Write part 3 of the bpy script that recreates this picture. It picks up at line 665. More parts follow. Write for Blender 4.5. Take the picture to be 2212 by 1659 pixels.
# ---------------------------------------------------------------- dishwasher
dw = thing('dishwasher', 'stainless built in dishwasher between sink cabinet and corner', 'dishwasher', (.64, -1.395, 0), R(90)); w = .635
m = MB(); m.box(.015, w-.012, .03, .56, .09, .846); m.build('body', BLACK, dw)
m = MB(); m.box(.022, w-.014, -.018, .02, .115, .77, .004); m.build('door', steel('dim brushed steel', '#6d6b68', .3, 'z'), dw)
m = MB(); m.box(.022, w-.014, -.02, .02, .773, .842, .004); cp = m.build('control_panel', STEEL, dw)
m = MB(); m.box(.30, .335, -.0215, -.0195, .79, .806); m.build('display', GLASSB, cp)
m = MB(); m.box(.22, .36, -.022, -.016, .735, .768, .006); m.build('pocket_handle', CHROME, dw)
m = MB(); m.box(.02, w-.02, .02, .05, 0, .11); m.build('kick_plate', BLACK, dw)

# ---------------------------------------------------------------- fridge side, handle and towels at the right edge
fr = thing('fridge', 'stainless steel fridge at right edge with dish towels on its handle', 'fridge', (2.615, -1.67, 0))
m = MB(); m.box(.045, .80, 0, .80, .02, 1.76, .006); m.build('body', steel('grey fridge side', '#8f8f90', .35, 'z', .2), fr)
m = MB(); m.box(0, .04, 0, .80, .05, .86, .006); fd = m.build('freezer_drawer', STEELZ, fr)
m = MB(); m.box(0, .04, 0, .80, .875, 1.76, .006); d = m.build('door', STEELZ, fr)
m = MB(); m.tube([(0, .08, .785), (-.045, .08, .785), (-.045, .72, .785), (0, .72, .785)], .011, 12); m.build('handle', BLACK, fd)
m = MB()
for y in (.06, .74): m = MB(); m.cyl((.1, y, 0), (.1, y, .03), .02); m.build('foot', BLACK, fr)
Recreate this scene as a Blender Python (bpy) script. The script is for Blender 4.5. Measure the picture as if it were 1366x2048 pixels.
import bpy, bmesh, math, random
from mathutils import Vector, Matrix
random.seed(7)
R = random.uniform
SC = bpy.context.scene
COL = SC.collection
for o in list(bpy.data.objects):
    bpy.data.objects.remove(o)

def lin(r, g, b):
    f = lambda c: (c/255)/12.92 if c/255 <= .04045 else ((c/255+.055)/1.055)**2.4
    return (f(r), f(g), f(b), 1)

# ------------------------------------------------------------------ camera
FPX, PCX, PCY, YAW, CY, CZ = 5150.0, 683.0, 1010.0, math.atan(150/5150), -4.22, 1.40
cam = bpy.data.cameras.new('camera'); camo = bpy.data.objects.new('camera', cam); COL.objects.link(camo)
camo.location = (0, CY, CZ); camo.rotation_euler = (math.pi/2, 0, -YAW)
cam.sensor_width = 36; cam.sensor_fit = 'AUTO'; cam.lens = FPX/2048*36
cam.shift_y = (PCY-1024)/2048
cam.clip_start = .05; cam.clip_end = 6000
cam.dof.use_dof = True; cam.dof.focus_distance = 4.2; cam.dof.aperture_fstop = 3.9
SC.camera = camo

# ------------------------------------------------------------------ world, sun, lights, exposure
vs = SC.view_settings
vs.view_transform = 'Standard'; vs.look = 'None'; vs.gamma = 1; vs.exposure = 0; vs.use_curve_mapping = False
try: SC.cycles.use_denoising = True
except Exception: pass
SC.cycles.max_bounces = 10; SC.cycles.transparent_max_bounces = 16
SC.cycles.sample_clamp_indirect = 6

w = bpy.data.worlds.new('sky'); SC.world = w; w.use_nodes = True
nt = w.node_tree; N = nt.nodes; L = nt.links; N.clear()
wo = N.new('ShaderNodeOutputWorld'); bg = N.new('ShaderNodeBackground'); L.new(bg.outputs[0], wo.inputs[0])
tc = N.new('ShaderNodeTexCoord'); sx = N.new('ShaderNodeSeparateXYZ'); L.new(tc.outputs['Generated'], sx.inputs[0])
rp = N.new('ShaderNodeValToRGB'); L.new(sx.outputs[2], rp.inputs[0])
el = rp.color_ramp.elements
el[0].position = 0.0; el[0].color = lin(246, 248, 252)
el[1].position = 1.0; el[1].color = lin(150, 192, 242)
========
→ **Objective**:
Every line from the first entry to the line containing "m = MB(); m.box(.02, w-.02, .02, .05, 0, .11);" should be transcribed exactly, and nothing beyond it.

→ **Exercise result**:
Write part 3 of the bpy script that recreates this picture. It picks up at line 665. More parts follow. Write for Blender 4.5. Take the picture to be 2212 by 1659 pixels.
# ---------------------------------------------------------------- dishwasher
dw = thing('dishwasher', 'stainless built in dishwasher between sink cabinet and corner', 'dishwasher', (.64, -1.395, 0), R(90)); w = .635
m = MB(); m.box(.015, w-.012, .03, .56, .09, .846); m.build('body', BLACK, dw)
m = MB(); m.box(.022, w-.014, -.018, .02, .115, .77, .004); m.build('door', steel('dim brushed steel', '#6d6b68', .3, 'z'), dw)
m = MB(); m.box(.022, w-.014, -.02, .02, .773, .842, .004); cp = m.build('control_panel', STEEL, dw)
m = MB(); m.box(.30, .335, -.0215, -.0195, .79, .806); m.build('display', GLASSB, cp)
m = MB(); m.box(.22, .36, -.022, -.016, .735, .768, .006); m.build('pocket_handle', CHROME, dw)
m = MB(); m.box(.02, w-.02, .02, .05, 0, .11); m.build('kick_plate', BLACK, dw)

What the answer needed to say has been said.